Mademoiselle Chambon: A Masterwork on Love




The great French film Mademoiselle Chambon, based on a novel by Eric Holder, never strives for greatness. It just gently saunters there with a majestic, relentless vision of an impossible love. From the opening scene of a picnic where two parents awkwardly try to help their son with his grammar assignment (what is a "direct object" director and co-screenwriter Stéphane Brizé sends forth his simple plot along with nary a shove. Jean (Vincent Lindon), the dad, is in construction: he builds houses. Anne Marie (Aure Atika), the mom, works at a printer, assembling books. One afternoon, Mom twists her back, and Dad must pick up Jeremy (Arthur Le Houérou) at school. There Jean meets Véronique Chambon (Sandrine Kiberlain), the teacher. Right away there is a tension -- sexual sparks are about to fly -- but the couple seems unaware of that possibility. Or they won't allow themselves to acknowledge this attraction. After all, Jean is happily married, and Véronique, although single and new to this quiet town hours from Paris, is not on a hunt for companionship.
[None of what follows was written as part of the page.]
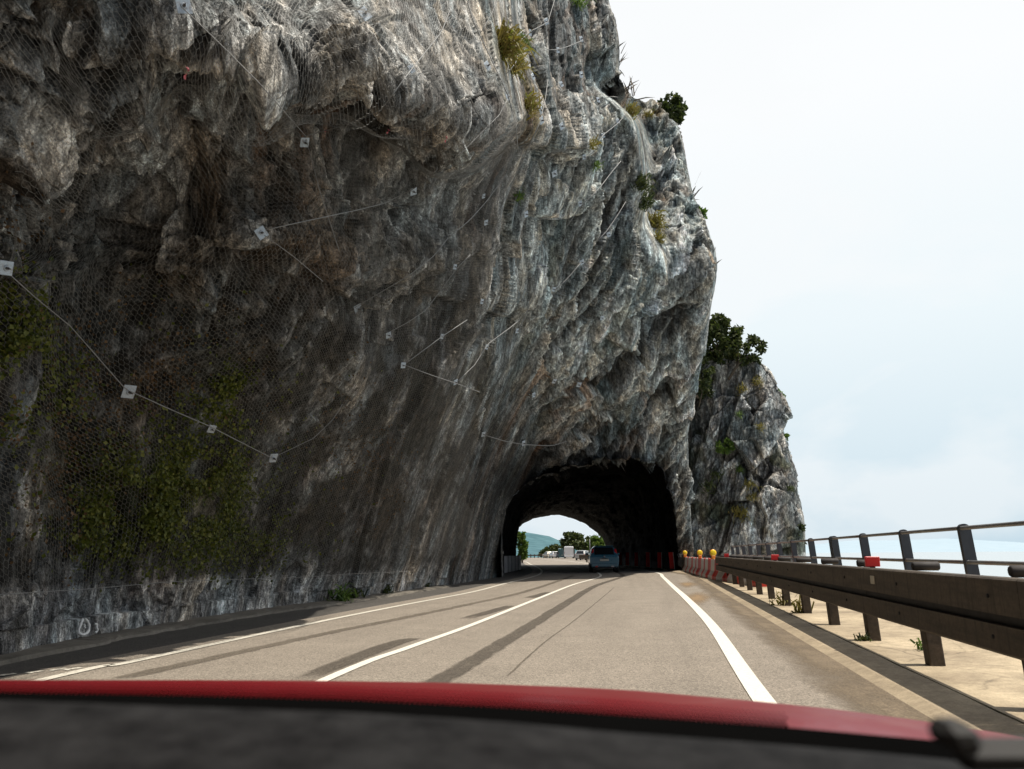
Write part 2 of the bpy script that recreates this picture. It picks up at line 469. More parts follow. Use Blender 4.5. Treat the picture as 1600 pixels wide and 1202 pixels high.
if (Nn[n // 2, mcols // 2] @ (CAM - P0[n // 2, mcols // 2])) < 0: Nn = -Nn; FLIP = False
else: FLIP = True
flat = P0.reshape(-1, 3)
u0, v0, w0 = proj(flat)
coarse, med, rid, q = rock_relief(flat, 1.0, 1.0, 0.9, 3.2, 3)
near = 1 - sstep(w0, 13, 23)
KN = 1.75
cN, mN, _, _ = rock_relief(flat * KN, 1.0, 1.15, 1.2, 1.45, 203)
coarse = coarse * (1 - near) + near * cN / KN; med = med * (1 - near) + near * mN / KN
infront = w0 > 2
# ledges read off the photograph: lips that hang out over darker hollows
def ridge_line(pts, width):
    """1 on the lip, falling off below it (photo coordinates of the surface)"""
    x = np.array([p[0] for p in pts], float); y = np.array([p[1] for p in pts], float)
    yl = np.interp(u0, x, y); dd = v0 - yl
    inx = sstep(u0, x[0] - 40, x[0] + 20) * (1 - sstep(u0, x[-1] - 20, x[-1] + 40))
    return inx * np.where(dd < 0, np.exp(-(dd / (width * 2.6)) ** 2), np.exp(-(dd / (width * 0.45)) ** 2))
lip = 0.9 * ridge_line([(230, 60), (300, 100), (400, 130), (470, 150), (530, 120), (600, 175), (690, 215), (760, 200), (815, 190)], 45)
lip += 0.55 * ridge_line([(-40, 260), (60, 270), (180, 215), (300, 190), (420, 270), (520, 330)], 40)
lip += 0.45 * ridge_line([(320, 360), (380, 380), (450, 370), (560, 440), (640, 420), (760, 380)], 30)
lip += 0.8 * ridge_line([(805, 215), (850, 225), (888, 236)], 22) * 1.3
lip += 0.6 * blob(u0, v0, 795, 455, 38, 50) + 0.5 * blob(u0, v0, 380, 350, 48, 40) + 0.6 * blob(u0, v0, 640, 300, 45, 35)
lip += 1.2 * blob(u0, v0, 955, 700, 70, 26) + 1.0 * blob(u0, v0, 1090, 425, 40, 55) - 1.6 * blob(u0, v0, 1022, 350, 14, 60)
jag = 11 * vnoise(np.stack([u0 / 42, v0 * 0 + 3.3, v0 * 0], 1).astype(np.float32), 5) + 4.5 * vnoise(np.stack([u0 / 15, v0 * 0 + 1.3, v0 * 0], 1).astype(np.float32), 6) + 2.5 * vnoise(np.stack([u0 / 6, v0 * 0 + 1.3, v0 * 0], 1).astype(np.float32), 7)
def undercut(pts, depth, reach, k=1.0, soft=5):
    x = np.array([p[0] for p in pts], float); y = np.array([p[1] for p in pts], float)
    dd = v0 - np.interp(u0, x, y) - k * jag
    inx = sstep(u0, x[0] - 10, x[0] + 40) * (1 - sstep(u0, x[-1] - 25, x[-1] + 8))
    return -depth * inx * sstep(dd, -soft, soft) * np.exp(-(np.maximum(dd, 0) / reach) ** 2)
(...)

She has her music. Her violin. Then one day another child's father can't show up to discuss his job with Jeremy's class. Will Jean substitute? He will. Afterward, there's the matter of Véronique's drafty windows in her tiny apartment. Would Jean have any advice on how to solve this windy dilemma? He does. For payment, Jean asks Véronique to play her violin for him. The shy teacher at first refuses, but then in one of the most romantic scenes of recent cinema, she agrees, but only with her back to him. But do the pair make love? As Desportes noted in Cléonice: "Amour et un enfant sans prudence et sans yeux, Trop d'avis et d'esgard sied mal à sa jeunesse." "Love is a child that lacks both sense and sight, Keen wit, keen vision ill befit his youth." Jean and Véronique will have to battle their better senses to connect. Whether they'll succeed is never clear. And is "succeed" the correct verb to employ here? With superb, natural performances by the entire cast, lovely understated cinematography by Antoine Heberlé, and world-class direction by Brizé, it's hard to imagine that you'll find a better argument for taking a chance on amour this year, no matter how dispiriting the odds.